According to the founder of the Trauma Studies program at King’s College,
London: “You cannot get a person to avoid triggers in their day-to-day lives.
It would be impossible…Instead of encouraging a culture of avoidance, [the
media] should be encouraging exposure…Most trauma survivors avoid situations
that remind them of the experience. Avoidance means helplessness and helplessness
means depression. That’s not good.”
Women do not make $0.77 for every dollar men earn for the
same work. When controlling relevant variables such as profession and hours
worked (seemingly obvious measures conspicuously missing from the original $0.77
study), the wage gap almost completely disappears. Childless women in their 20s
actually make as much as 8 percent more than their male counterparts.

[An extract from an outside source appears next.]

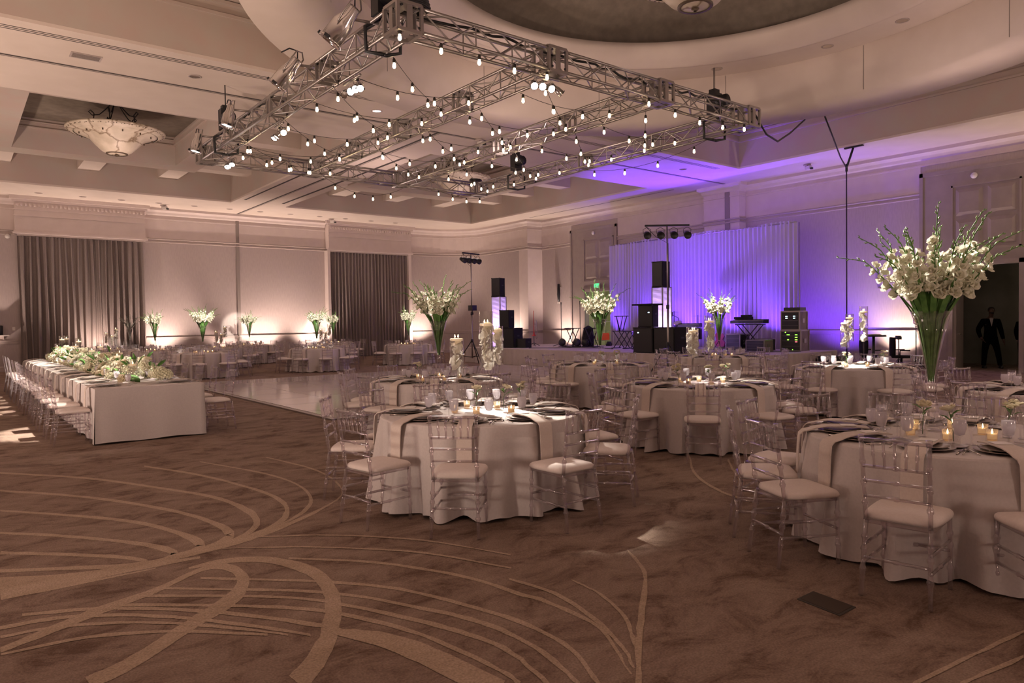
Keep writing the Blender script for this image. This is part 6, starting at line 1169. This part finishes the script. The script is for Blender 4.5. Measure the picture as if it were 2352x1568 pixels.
def keyboard(x, y, z, rz, w, lab):
    t = TH('keyboard', lab, 'keyboard', (x, y, z), rz); MB().box((0, 0, .05), (w, .34, .09)).box((0, -.13, .11), (w, .08, .04)).obj('keyboard_body', M_blk, t)
    wk = MB(); bk = MB(); n = 30
    for i in range(n):
        q = -w / 2 + .06 + i * (w - .12) / n; wk.bb(q, q + (w - .12) / n * .85, .02, .155, .095, .103)
        if i % 7 not in (2, 6): bk.bb(q + (w - .12) / n * .6, q + (w - .12) / n * 1.15, -.02, .08, .103, .112)
    tag(wk.obj('white_keys', M_china, t), kind='stuff'); tag(bk.obj('black_keys', M_blk, t), kind='stuff'); return t
xstand(19.6, 12.9, FA, .75, .82, 'black cross-leg keyboard stand before the drape at right'); keyboard(19.55, 12.9, SZ + .85, FA, 1.15, 'black keyboard on the cross-leg stand in front of the drape')
xstand(19.0, 14.75, FA, .5, .72, 'black stand under the small keyboard by the drums'); keyboard(18.95, 14.7, SZ + .75, FA + .3, .7, 'small tilted keyboard behind the front subwoofers')
tag(MB().box((19.55, 13.1, SZ + 1.02), (.3, .5, .08), .2).box((19.55, 13.0, SZ + 1.09), (.18, .3, .06), -.2).obj('gear_bag', M_blk2), 'lumpy black bag lying on the right keyboard', 'bag')
dk = TH('drum_kit', 'compact drum kit partly hidden behind the light stand', 'drum kit', (19.3, 15.2, SZ))
def drum(x, y, z, r, h, tilt=0, ax='Y'):
    M4 = Matrix.Translation((x, y, z)) @ Matrix.Rotation(tilt, 4, ax)
    d = MB().lathe([(0, 0), (r, 0), (r, h), (r * .97, h + .01), (0, h + .01)], 22, M=M4).obj('drum_shell', M_blk, dk); MB().lathe([(r + .008, h - .02), (r + .008, h + .012), (r - .005, h + .012)], 22, M=M4).obj('hoop', M_steel, d); MB().lathe([(0, h + .012), (r * .96, h + .012)], 22, M=M4).obj('drum_head', M_china, d)
drum(.1, 0, .28, .26, .4, -PI / 2); drum(-.1, .45, .55, .17, .15); drum(-.05, -.5, .35, .2, .35); drum(-.1, .15, .72, .14, .2, -.4)
for x, y, z in ((-.1, .75, 1.02), (0, -.55, 1.1), (-.1, .35, 1.25)):
    MB().lathe([(0, .02), (.05, .02), (.2, 0)], 20, (x, y, z)).obj('cymbal', M_steel, dk); MB().tube([(x, y, .02), (x, y, z + .04)], .01).obj('cymbal_stand', M_blk, dk)
gt = TH('bass_guitar', 'red-necked bass guitar upright on a stand before the drape', 'guitar', (19.5, 13.95, SZ), FA)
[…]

President Obama hesitates to refer to the Islamic State
as an Islamic extremist group and makes an effort to downplay what are actually
alarmingly high levels of sympathy for extremist movements in Muslim
communities worldwide.
It is most likely untrue that 1 in 5 female college
students is sexually assaulted. According to the Bureau of Justice Statistics,
the number may be closer to 6 in 1000 . This data, collected over the course of
18 years and with a response rate of 74 percent, is much more reliable than the
1 in 5 study, which sourced its data only from two large schools, had a
response rate of 43 percent, and did not even take into account whether or not
the people being surveyed felt that they had been assaulted (a similar study
found that 49 percent of women classified as having been raped did not think
they had been, while only 47 percent did). The author of the 1 in 5 study
himself said “We don’t think one in five is a nationally representative
statistic.” The list goes on and on.
The fact that my fellow liberals seem so unconcerned with
evidence makes it hard for me to sympathize with their cause. Although I may
agree with them on many issues, the way in which we arrive at those conclusions
differs drastically. I thoroughly believe that most of the liberals here at the
Claremont Colleges do what they do with good intentions; as liberals we should
help the disadvantaged and strive to create positive social and political
change. However, what is stereotypically “liberal” is not always right, and
what fits most cleanly into our belief systems is not always true.
Unwillingness to listen to opinions differing from the mainstream and
attempting to silence opposing viewpoints (including the destruction of print
issues of the Independent around campus) is completely illiberal and is an
insult to the campus Free Speech Movement that liberal students championed 50
years ago. Silencing minority viewpoints does not prove them wrong and says
more about those doing the silencing than those being silenced.
The only rational way to approach divisive political
issues is to base your opinions off of the facts that are available to you.
Liberals and conservatives have always disagreed on how those facts are to be
interpreted, and we should be glad for it. Neither conservatives nor liberals
are correct 100 percent of the time. However, it seems lately that evidence has
become a nonissue for many on the left.
Unless my fellow liberals learn to stop shoehorning every
situation to fit the narrative they are trying to construct, the left of
tomorrow will be made up of individuals who are unable to distinguish their
beliefs from reality. Those of us who can make this distinction will not want
to associate with the liberal movement any longer. Where will we go?